Ultimately, new technologies will be needed to resolve potential complexities in flexible interconnection approaches, Hansen, Xcel and others agreed.
Still to be solved
Solutions that work for interconnection under some conditions may present impediments to interconnection under other conditions.
“The dynamics of power system operations make precise curtailment forecasting problematic,” EPRI’s Enbar said. “Even if a developer interconnects at an unconstrained location allowing full export, other interconnections there can eventually use all that feeder’s capacity, and require developers to pay for an upgrade,” he added.
But cost allocation between developers for upgrades “is not an easy question, because their revenues will be modified,” Enbar said. “Flexible interconnection can be an effective stop gap while the upgrade is built and cost allocation is worked out,” he said.
It will also be critical to define “the difference between curtailments from flexible interconnection and from a grid service program like demand response,” said Pacific Northwest National Laboratory Electricity Infrastructure and Buildings Division Principal Investigator and Project Manager Karyn Boenker.
“Developers with flexible interconnection agreements may face curtailments and financial losses, and demand response programs to protect system reliability are voluntary and compensated,” Boenker said.
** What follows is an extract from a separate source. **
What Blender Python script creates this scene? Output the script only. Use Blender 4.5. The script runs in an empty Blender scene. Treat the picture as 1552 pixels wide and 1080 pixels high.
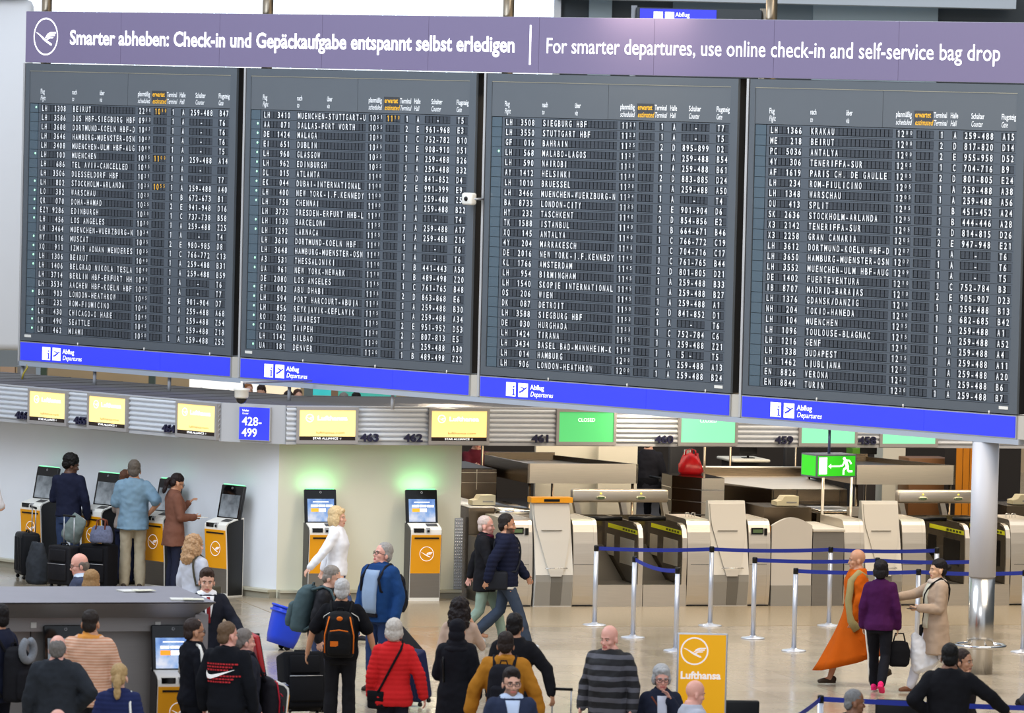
import bpy, bmesh, math, random
from mathutils import Vector, Matrix, Euler, noise
R = math.radians
SC = bpy.context.scene
COL = SC.collection

# ------------------------------------------------------------------ camera
CAM_H, FPX, PITCH, ROLL = 7.35, 8622.0, 2.71, 1.36
cd = bpy.data.cameras.new('camera')
cd.sensor_width = 36.0
cd.lens = 36.0 * FPX / 1552.0
cd.clip_start, cd.clip_end = 1.0, 600.0
cam = bpy.data.objects.new('camera', cd)
COL.objects.link(cam)
cam.location = (0, 0, CAM_H)
cam.rotation_euler = (Matrix.Rotation(R(90 - PITCH), 4, 'X') @ Matrix.Rotation(R(ROLL), 4, 'Z')).to_euler()
SC.camera = cam
cd.dof.use_dof = True
cd.dof.focus_distance = 79.0
cd.dof.aperture_fstop = 4.5

# ------------------------------------------------------------------ exposure, world, lights
SC.view_settings.view_transform = 'Standard'
SC.view_settings.look = 'None'
SC.view_settings.gamma = 1.0
SC.view_settings.use_curve_mapping = False
SC.view_settings.exposure = 0.0
SC.cycles.caustics_reflective = False
SC.cycles.caustics_refractive = False
SC.cycles.sample_clamp_indirect = 4.0
wd = bpy.data.worlds.new('hall_ambient'); SC.world = wd; wd.use_nodes = True
wd.node_tree.nodes['Background'].inputs[0].default_value = (0.80, 0.88, 1.0, 1)
wd.node_tree.nodes['Background'].inputs[1].default_value = 0.85


def area_light(name, loc, target, size, power, color, size_y=None):
    ld = bpy.data.lights.new(name, 'AREA')
    ld.shape = 'RECTANGLE'; ld.size = size; ld.size_y = size_y or size
    ld.energy = power; ld.color = color
    o = bpy.data.objects.new(name, ld); COL.objects.link(o)
    o.location = loc
    o.rotation_euler = (Vector(target) - Vector(loc)).to_track_quat('-Z', 'Y').to_euler()
    return o


A_ANG, B_ANG = R(16.2), R(-45)
A0 = Vector((-3.28, 80.8, 0))
# daylight from the roof glazing on the left, warm hall luminaires on the right
area_light('skylight_daylight', (-16, 66, 17), (-3, 80, 1), 14, 6800, (0.80, 0.89, 1.0), 20)
area_light('ceiling_luminaire_warm', (10, 68, 15), (6, 80, 0.5), 8, 2300, (1.0, 0.83, 0.62), 14)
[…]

Policymakers must decide “how to separate compensation to each,” and regulators must decide “whether ratepayer or developers will pay” for the needed new technologies, she added.
But the current norm of relying on system upgrades “eliminates potential innovation,” said NREL’s Cook. “Interconnection processes can be tailored, and best practices will vary depending on the level of DER penetration, the utility, customer, and developer characteristics and preferences, the attributes of the electrical system, and other factors,” he added.
“There may be complicated puzzles to solve, but streamlined distribution system interconnection can save billions of dollars, reduce emissions and drastically improve reliability,” Colorado’s Sen. Hansen responded.